▸ Data lines
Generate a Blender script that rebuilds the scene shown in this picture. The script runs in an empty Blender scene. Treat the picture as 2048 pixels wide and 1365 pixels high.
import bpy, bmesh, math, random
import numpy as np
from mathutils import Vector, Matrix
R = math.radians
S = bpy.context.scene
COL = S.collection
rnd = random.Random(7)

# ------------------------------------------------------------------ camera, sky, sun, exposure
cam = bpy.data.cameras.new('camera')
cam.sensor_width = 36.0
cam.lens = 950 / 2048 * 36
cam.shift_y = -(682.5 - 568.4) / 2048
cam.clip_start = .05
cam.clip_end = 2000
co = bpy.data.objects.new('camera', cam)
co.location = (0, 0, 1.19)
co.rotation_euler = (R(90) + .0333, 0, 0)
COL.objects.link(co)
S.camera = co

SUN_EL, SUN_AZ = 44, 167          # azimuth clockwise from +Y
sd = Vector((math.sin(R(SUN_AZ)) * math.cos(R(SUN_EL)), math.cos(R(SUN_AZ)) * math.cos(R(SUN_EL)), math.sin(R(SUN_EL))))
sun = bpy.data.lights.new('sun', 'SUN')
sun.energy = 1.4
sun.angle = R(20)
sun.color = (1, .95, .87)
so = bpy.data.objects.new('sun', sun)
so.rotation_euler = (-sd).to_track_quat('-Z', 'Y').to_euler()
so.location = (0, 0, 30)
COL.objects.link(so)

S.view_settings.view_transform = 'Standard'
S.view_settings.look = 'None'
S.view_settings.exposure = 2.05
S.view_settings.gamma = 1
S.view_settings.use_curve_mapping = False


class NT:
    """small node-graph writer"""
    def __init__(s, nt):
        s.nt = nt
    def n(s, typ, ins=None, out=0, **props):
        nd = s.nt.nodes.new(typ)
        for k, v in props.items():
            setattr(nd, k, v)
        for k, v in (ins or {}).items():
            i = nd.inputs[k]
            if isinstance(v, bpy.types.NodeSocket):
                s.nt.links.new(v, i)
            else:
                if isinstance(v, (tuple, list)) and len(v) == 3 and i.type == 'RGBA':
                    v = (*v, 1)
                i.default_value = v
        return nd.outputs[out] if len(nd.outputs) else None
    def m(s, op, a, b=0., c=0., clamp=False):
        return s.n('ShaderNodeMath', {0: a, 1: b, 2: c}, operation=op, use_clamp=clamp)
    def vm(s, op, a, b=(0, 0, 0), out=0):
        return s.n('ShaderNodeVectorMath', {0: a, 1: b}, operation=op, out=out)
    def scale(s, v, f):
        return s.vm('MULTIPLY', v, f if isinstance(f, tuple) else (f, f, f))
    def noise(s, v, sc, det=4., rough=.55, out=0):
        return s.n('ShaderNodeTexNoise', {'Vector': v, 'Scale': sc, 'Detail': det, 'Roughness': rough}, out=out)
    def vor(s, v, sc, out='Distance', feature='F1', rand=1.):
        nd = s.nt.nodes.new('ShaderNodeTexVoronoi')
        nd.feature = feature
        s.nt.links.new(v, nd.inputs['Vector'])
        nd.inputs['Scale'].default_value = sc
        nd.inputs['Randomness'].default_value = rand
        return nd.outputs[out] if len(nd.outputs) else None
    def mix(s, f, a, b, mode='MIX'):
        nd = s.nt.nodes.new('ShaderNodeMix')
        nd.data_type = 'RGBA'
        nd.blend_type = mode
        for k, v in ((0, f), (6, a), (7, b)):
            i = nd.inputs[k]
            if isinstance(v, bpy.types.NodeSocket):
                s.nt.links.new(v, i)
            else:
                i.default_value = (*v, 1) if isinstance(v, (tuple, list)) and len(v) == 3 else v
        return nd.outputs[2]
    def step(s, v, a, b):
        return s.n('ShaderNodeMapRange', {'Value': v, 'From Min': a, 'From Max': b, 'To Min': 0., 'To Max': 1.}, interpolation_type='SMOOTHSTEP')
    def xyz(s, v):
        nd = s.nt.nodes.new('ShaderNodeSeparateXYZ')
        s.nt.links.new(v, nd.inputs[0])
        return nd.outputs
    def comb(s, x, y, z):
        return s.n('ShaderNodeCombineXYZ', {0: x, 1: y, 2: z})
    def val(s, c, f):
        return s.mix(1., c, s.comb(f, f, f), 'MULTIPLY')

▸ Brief
Write the data back out verbatim.

▸ The response
Generate a Blender script that rebuilds the scene shown in this picture. The script runs in an empty Blender scene. Treat the picture as 2048 pixels wide and 1365 pixels high.
import bpy, bmesh, math, random
import numpy as np
from mathutils import Vector, Matrix
R = math.radians
S = bpy.context.scene
COL = S.collection
rnd = random.Random(7)

# ------------------------------------------------------------------ camera, sky, sun, exposure
cam = bpy.data.cameras.new('camera')
cam.sensor_width = 36.0
cam.lens = 950 / 2048 * 36
cam.shift_y = -(682.5 - 568.4) / 2048
cam.clip_start = .05
cam.clip_end = 2000
co = bpy.data.objects.new('camera', cam)
co.location = (0, 0, 1.19)
co.rotation_euler = (R(90) + .0333, 0, 0)
COL.objects.link(co)
S.camera = co

SUN_EL, SUN_AZ = 44, 167          # azimuth clockwise from +Y
sd = Vector((math.sin(R(SUN_AZ)) * math.cos(R(SUN_EL)), math.cos(R(SUN_AZ)) * math.cos(R(SUN_EL)), math.sin(R(SUN_EL))))
sun = bpy.data.lights.new('sun', 'SUN')
sun.energy = 1.4
sun.angle = R(20)
sun.color = (1, .95, .87)
so = bpy.data.objects.new('sun', sun)
so.rotation_euler = (-sd).to_track_quat('-Z', 'Y').to_euler()
so.location = (0, 0, 30)
COL.objects.link(so)

S.view_settings.view_transform = 'Standard'
S.view_settings.look = 'None'
S.view_settings.exposure = 2.05
S.view_settings.gamma = 1
S.view_settings.use_curve_mapping = False


class NT:
    """small node-graph writer"""
    def __init__(s, nt):
        s.nt = nt
    def n(s, typ, ins=None, out=0, **props):
        nd = s.nt.nodes.new(typ)
        for k, v in props.items():
            setattr(nd, k, v)
        for k, v in (ins or {}).items():
            i = nd.inputs[k]
            if isinstance(v, bpy.types.NodeSocket):
                s.nt.links.new(v, i)
            else:
                if isinstance(v, (tuple, list)) and len(v) == 3 and i.type == 'RGBA':
                    v = (*v, 1)
                i.default_value = v
        return nd.outputs[out] if len(nd.outputs) else None
    def m(s, op, a, b=0., c=0., clamp=False):
        return s.n('ShaderNodeMath', {0: a, 1: b, 2: c}, operation=op, use_clamp=clamp)
    def vm(s, op, a, b=(0, 0, 0), out=0):
        return s.n('ShaderNodeVectorMath', {0: a, 1: b}, operation=op, out=out)
    def scale(s, v, f):
        return s.vm('MULTIPLY', v, f if isinstance(f, tuple) else (f, f, f))
    def noise(s, v, sc, det=4., rough=.55, out=0):
        return s.n('ShaderNodeTexNoise', {'Vector': v, 'Scale': sc, 'Detail': det, 'Roughness': rough}, out=out)
    def vor(s, v, sc, out='Distance', feature='F1', rand=1.):
        nd = s.nt.nodes.new('ShaderNodeTexVoronoi')
        nd.feature = feature
        s.nt.links.new(v, nd.inputs['Vector'])
        nd.inputs['Scale'].default_value = sc
        nd.inputs['Randomness'].default_value = rand
        return nd.outputs[out] if len(nd.outputs) else None
    def mix(s, f, a, b, mode='MIX'):
        nd = s.nt.nodes.new('ShaderNodeMix')
        nd.data_type = 'RGBA'
        nd.blend_type = mode
        for k, v in ((0, f), (6, a), (7, b)):
            i = nd.inputs[k]
            if isinstance(v, bpy.types.NodeSocket):
                s.nt.links.new(v, i)
            else:
                i.default_value = (*v, 1) if isinstance(v, (tuple, list)) and len(v) == 3 else v
        return nd.outputs[2]
    def step(s, v, a, b):
        return s.n('ShaderNodeMapRange', {'Value': v, 'From Min': a, 'From Max': b, 'To Min': 0., 'To Max': 1.}, interpolation_type='SMOOTHSTEP')
    def xyz(s, v):
        nd = s.nt.nodes.new('ShaderNodeSeparateXYZ')
        s.nt.links.new(v, nd.inputs[0])
        return nd.outputs
    def comb(s, x, y, z):
        return s.n('ShaderNodeCombineXYZ', {0: x, 1: y, 2: z})
    def val(s, c, f):
        return s.mix(1., c, s.comb(f, f, f), 'MULTIPLY')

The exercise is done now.